They expressed "deep concern" in the letter sent last week that luxury tax on imported cars would be regulated by two different new laws.
In October the government issued a decree stating the tax would be charged on importers' selling price, starting January 1. Currently the luxury tax is calculated on a car’s cost, insurance and freight (CIF) price, before duties and markups are added.
To prevent importers from undereporting values of imported cars to evade the luxury tax, the decree requires the selling price to be at least 5 percent higher than the CIF price plus import duties.
However, in proposed amendments to tax laws, the Ministry of Finance wants the tax to be applied on the final retail price, Nguyen Dang Thao, CEO of Euro Auto, told news website Saigon Times Online.

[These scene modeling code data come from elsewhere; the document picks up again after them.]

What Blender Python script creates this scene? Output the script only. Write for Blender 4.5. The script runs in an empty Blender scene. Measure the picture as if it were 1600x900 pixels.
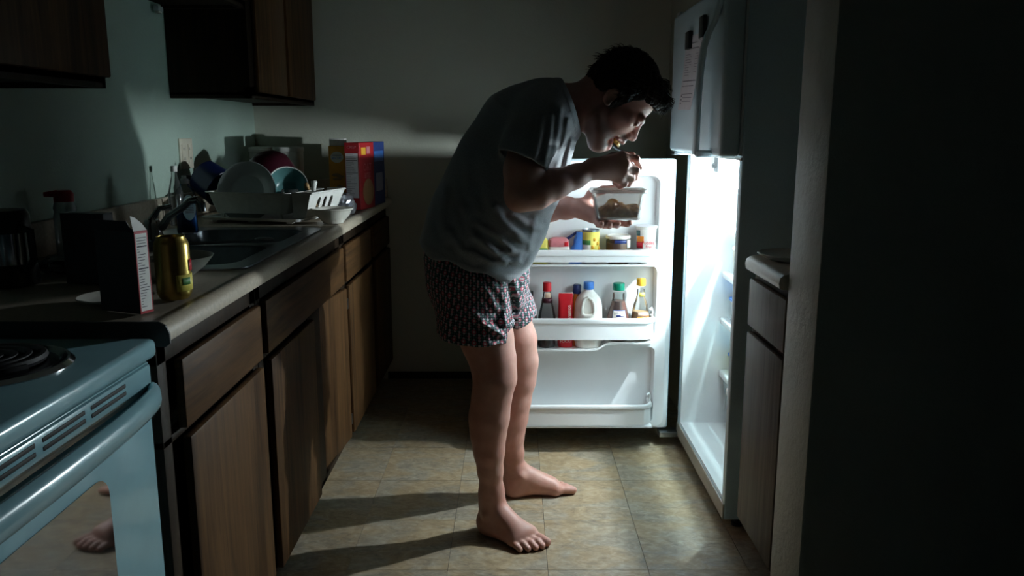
import bpy, bmesh, math, random
import numpy as np
from mathutils import Vector, Matrix, noise, geometry

scene = bpy.context.scene
COL = scene.collection
PI = math.pi
R = math.radians
random.seed(7)

# ------------------------------------------------------------------ camera, light, exposure
HC, FL, PITCH, CXP = 1.25, 1285.0, R(10.9), 802.0
SP, CP = math.sin(PITCH), math.cos(PITCH)
cam_d = bpy.data.cameras.new('camera'); cam = bpy.data.objects.new('camera', cam_d); COL.objects.link(cam)
cam.location = (0, 0, HC); cam.rotation_euler = (PI / 2 - PITCH, 0, 0)
cam_d.sensor_width = 36; cam_d.lens = FL / 1600 * 36; cam_d.shift_x = -2 / 1600
cam_d.clip_start = 0.02
scene.camera = cam

world = bpy.data.worlds.new('world'); scene.world = world; world.use_nodes = True
world.node_tree.nodes['Background'].inputs[0].default_value = (0.30, 0.62, 0.80, 1)
world.node_tree.nodes['Background'].inputs[1].default_value = 0.0022

LAMP = (0.93, 2.83, 1.141)
LAMP_W = 67.0
scene.view_settings.view_transform = 'Standard'
scene.view_settings.look = 'None'
scene.view_settings.exposure = 0.0
scene.view_settings.gamma = 1
scene.view_settings.use_curve_mapping = False
scene.cycles.use_denoising = True
scene.cycles.max_bounces = 10
scene.cycles.diffuse_bounces = 6
scene.cycles.transparent_max_bounces = 24
scene.cycles.caustics_refractive = False
scene.cycles.caustics_reflective = False
scene.cycles.sample_clamp_indirect = 6

# ------------------------------------------------------------------ helpers
def ray(px, py): return (px - CXP, FL * CP + (450 - py) * SP, -FL * SP + (450 - py) * CP)
def atY(px, py, Y):
    r = ray(px, py); t = Y / r[1]; return Vector((t * r[0], Y, HC + t * r[2]))
def atX(px, py, X):
    r = ray(px, py); t = X / r[0]; return Vector((X, t * r[1], HC + t * r[2]))
def atZ(px, py, Z):
    r = ray(px, py); t = (Z - HC) / r[2]; return Vector((t * r[0], t * r[1], Z))

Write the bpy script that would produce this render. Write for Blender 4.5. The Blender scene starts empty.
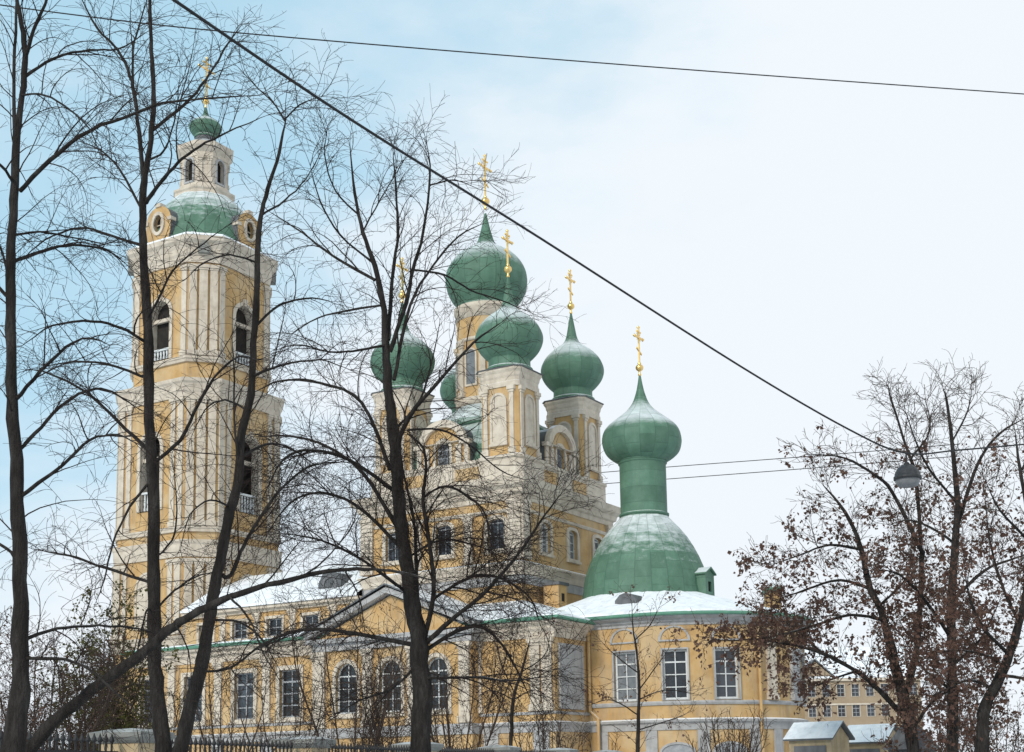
import bpy, math, random
from mathutils import Vector, Matrix
from mathutils.geometry import tessellate_polygon
PI=math.pi; R=math.radians
sc=bpy.context.scene; COL=sc.collection
random.seed(7)

# ------------------------------------------------------------------ camera
F=1370.; Y0=573.; PITCH=math.atan(202/F); ROLL=R(-0.97); EYE=1.6
cd=bpy.data.cameras.new('camera'); cam=bpy.data.objects.new('camera',cd); COL.objects.link(cam)
cd.sensor_width=36; cd.lens=36*F/1024; cd.shift_y=(Y0-376)/1024; cd.clip_start=.1; cd.clip_end=6000
cam.matrix_world=Matrix.Translation((0,0,EYE))@Matrix.Rotation(PI/2+PITCH,4,'X')@Matrix.Rotation(ROLL,4,'Z')
sc.camera=cam
_m=cam.matrix_world.to_3x3(); RV,UV,FV=_m.col[0].copy(),_m.col[1].copy(),-_m.col[2]
def at(px,py,Y):
    d=FV+RV*((px-512)/F)+UV*((Y0-py)/F)
    return Vector((0,0,EYE))+d*(Y/d.y)

# ------------------------------------------------------------------ helpers
def settle(p):
    # children were modelled in the church's coordinates
    for c in p.children: c.location.x-=p.location.x; c.location.y-=p.location.y
def tag(o,label=None,cat=None,group=None,kind=None):
    if label:o['label']=label
    if cat:o['category']=cat
    if group:o['group']=group
    if kind:o['kind']=kind
    return o
def empty(name,loc=(0,0,0),rz=0,parent=None):
    o=bpy.data.objects.new(name,None); COL.objects.link(o); o.location=loc; o.rotation_euler=(0,0,rz); o.empty_display_size=.3
    if parent:o.parent=parent
    return o
class MB:
    def __init__(s): s.v=[];s.f=[];s.m=[];s.s=[]
    def add(s,vs,fs,m=0,sm=False):
        b=len(s.v); s.v.extend(tuple(p) for p in vs)
        for f in fs: s.f.append(tuple(b+i for i in f)); s.m.append(m); s.s.append(sm)
    def build(s,name,mats,parent=None,org=None):
        if org: s.v=[(x-org[0],y-org[1],z) for x,y,z in s.v]
        me=bpy.data.meshes.new(name); me.from_pydata(s.v,[],s.f)
        if not isinstance(mats,(list,tuple)): mats=[mats]
        for m in mats: me.materials.append(m)
        me.polygons.foreach_set('material_index',s.m); me.polygons.foreach_set('use_smooth',s.s); me.update()
        o=bpy.data.objects.new(name,me); COL.objects.link(o)
        if org: o.location=(org[0],org[1],0)
        if parent:o.parent=parent
        return o
    def box(s,fr,x0,x1,d0,d1,z0,z1,m=0):
        P=[fr(x,d,z) for z in(z0,z1) for d in(d0,d1) for x in(x0,x1)]
        s.add(P,[(0,2,3,1),(4,5,7,6),(0,1,5,4),(2,6,7,3),(0,4,6,2),(1,3,7,5)],m)
    def loft(s,polys,m=0,cap0=True,cap1=True,sm=False,closed=True):
        n=len(polys[0]); V=[p for q in polys for p in q]; fs=[]
        for k in range(len(polys)-1):
            for i in range(n if closed else n-1):
                j=(i+1)%n; fs.append((k*n+i,k*n+j,(k+1)*n+j,(k+1)*n+i))
        s.add(V,fs,m,sm)
        if cap0: s.add(polys[0],[tuple(range(n))[::-1]],m)
        if cap1: s.add(polys[-1],[tuple(range(n))],m)
    def lathe(s,cx,cy,prof,n=48,m=0,ribs=0,rib=.015,sm=True,cap=True):
        polys=[]
        for r,z in prof:
            q=[]
            for i in range(n):
                a=2*PI*i/n; rr=r+(min(rib,r*.04) if ribs and i%(n//ribs)==0 else 0)
                q.append((cx+rr*math.cos(a),cy+rr*math.sin(a),z))
            polys.append(q)
        s.loft(polys,m,cap,cap,sm)
    def tube(s,pts,rad,n=6,m=0,cap=True):
        pts=[Vector(p) for p in pts]; polys=[]; prev=None
        for i,p in enumerate(pts):
            t=(pts[min(i+1,len(pts)-1)]-pts[max(i-1,0)])
            if t.length<1e-9: t=Vector((0,0,1))
            t.normalize()
            a=prev if prev is not None else (Vector((1,0,0)) if abs(t.x)<.8 else Vector((0,1,0)))
            a=(a-t*a.dot(t)); 
            if a.length<1e-6: a=t.orthogonal()
            a.normalize(); prev=a; b=t.cross(a)
            r=rad[i] if isinstance(rad,(list,tuple)) else rad
            polys.append([p+a*(r*math.cos(2*PI*k/n))+b*(r*math.sin(2*PI*k/n)) for k in range(n)])
        s.loft(polys,m,cap,cap,True)
    def panel(s,fr,outer,holes,d=0,m=0,depth=.25,mr=None):
        """flat wall with openings (x,z loops) and their reveals"""
        loops=[[Vector((x,z,0)) for x,z in l] for l in [outer]+holes]
        flat=[p for l in loops for p in l]
        tri=tessellate_polygon(loops)
        s.add([fr(p.x,d,p.y) for p in flat],[t for t in tri],m)
        for h in holes:
            n=len(h); V=[fr(x,d,z) for x,z in h]+[fr(x,d-depth,z) for x,z in h]
            s.add(V,[(i,(i+1)%n,n+(i+1)%n,n+i) for i in range(n)],m if mr is None else mr)
    def plate(s,fr,loop,d0,d1,m=0):
        n=len(loop); V=[fr(x,d0,z) for x,z in loop]+[fr(x,d1,z) for x,z in loop]
        s.add(V,[tuple(range(n,2*n))]+[(i,(i+1)%n,n+(i+1)%n,n+i) for i in range(n)],m)
    def ring(s,fr,inn,out,d0,d1,m=0):
        n=len(inn); V=[fr(x,d,z) for d in(d0,d1) for l in(inn,out) for x,z in l]; fs=[]
        for i in range(n):
            j=(i+1)%n
            fs+=[(2*n+i,2*n+j,3*n+j,3*n+i),(i,j,2*n+j,2*n+i),(n+i,n+j,3*n+j,3*n+i)]
        s.add(V,fs,m)
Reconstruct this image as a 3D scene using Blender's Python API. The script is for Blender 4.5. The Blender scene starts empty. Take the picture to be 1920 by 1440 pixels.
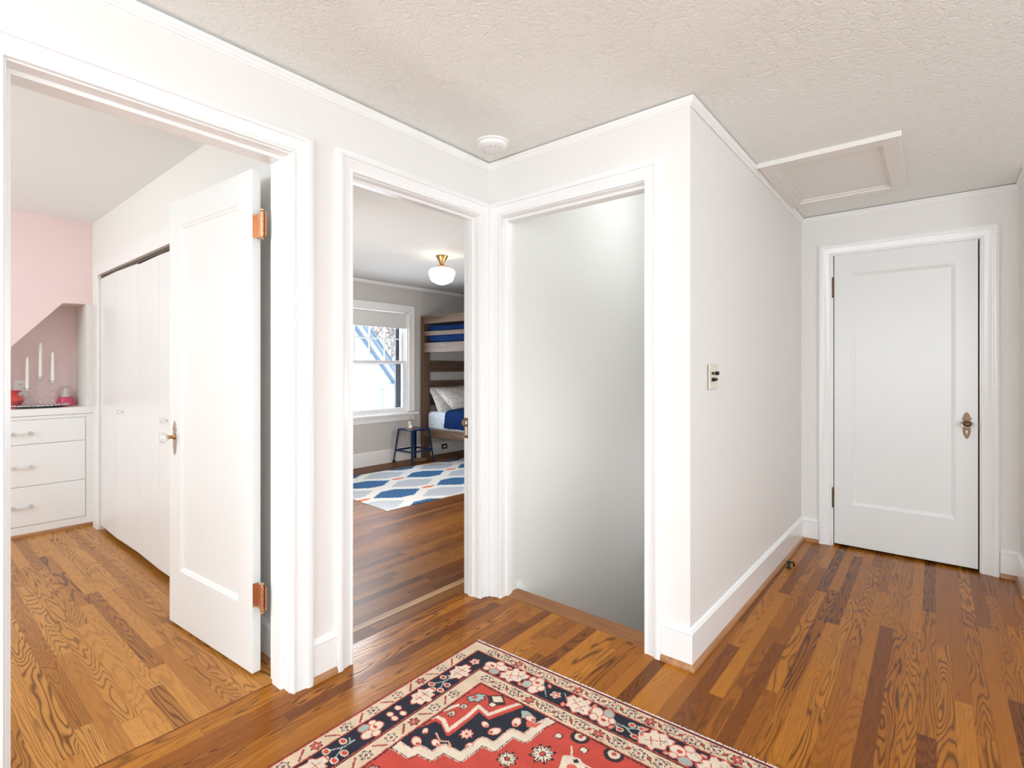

The company is BMW's authorized distributor in Vietnam. 
The October's decree would possibly increase prices of imported cars by 10 percent, and 20 percent that if the amendments are passed by the National Assembly later this month, he said.
Thao said the new rules, if applied, would cause huge losses to the company since many of its orders are expected to be shipped after the effective date.
Luxury tax rates on cars now range between 15 and 60 percent depending on the number of seats and the engine size.
With tax policies being frequently amended, it is very difficult for businesses to keep track of all the changes and tweak business plans accordingly, the letter said.
It also warned that the incessant changes to laws would give Vietnam's business environment a bad name and hurt the local auto industry.
They asked the government to delay the new rules for at least six months so that they have time to study them and make plans accordingly.
Vietnam imported 97,320 complete-built cars in the first 10 months, up 88.1 percent year-on-year, according to the latest figures released by Vietnam Customs.
The imports cost an estimated $2.33 billion, an increase of 101.8 percent.